Only one non-conference game remains for the league (Wyoming faces CSU Bakersfield on Feb. 6), and the Mountain West holds a .793 (100-26) winning percentage against non-conference foes. The MWC has finished with a .700 win percentage or better the past three seasons and four times overall.

Those are impressive numbers for a conference that lost BYU, Utah and TCU in the last couple of years.

UNM head coach Steve Alford said the MWC would have been able to survive without SDSU, but because the team stayed, a quality basketball league remains intact.

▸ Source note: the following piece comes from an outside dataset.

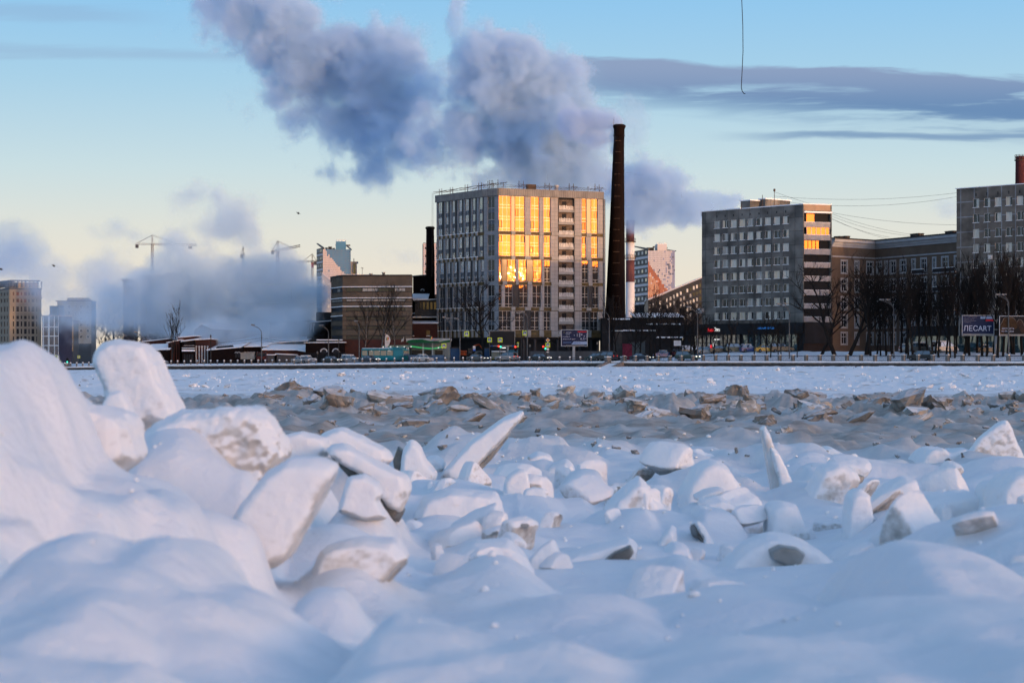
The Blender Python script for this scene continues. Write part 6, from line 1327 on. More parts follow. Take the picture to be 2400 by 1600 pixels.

“We’ve had three years of teams leaving, teams coming, teams leaving, teams coming; and yet all our league has done in basketball is continue to get better,” he said. “That’s a tremendous complement to the players and the coaches we have in our league. … We’re putting more teams in the national tournament in basketball. You have to give credit somewhere, and to me it’s the quality of players we have in this league and the quality of coaches we have in this league.”

Last year the Mountain West sent four teams to the NCAA tournament (UNM, SDSU, UNLV and Colorado State). This season, various ‘bracketologists’ have the league receiving around six bids (UNM, SDSU, UNLV, Colorado State, Boise State and Wyoming).

If the conference is able to send six teams to the tournament, then two-thirds of the Mountain West would be in the NCAA tourney. That would be an incredible feat for any conference to accomplish, except maybe the Big East, which sends eight or nine schools regularly to the big dance.

Probably the most striking thing about the Mountain West is the quality of its depth.

Eight of the nine schools have winning records (the lone exception is Fresno State, which holds 7-11 record overall) and UNM is the only remaining school unblemished in conference play.

SDSU head coach Steve Fisher, whose Aztecs host the Lobos on Saturday, said with the amount of national recognition the league is getting, the Mountain West might already be one of the best basketball conferences around.

“Probably the best it’s been from top to bottom; every game you play you better be ready to play,” he said. “I don’t think you can consider any outcome of any game an upset.”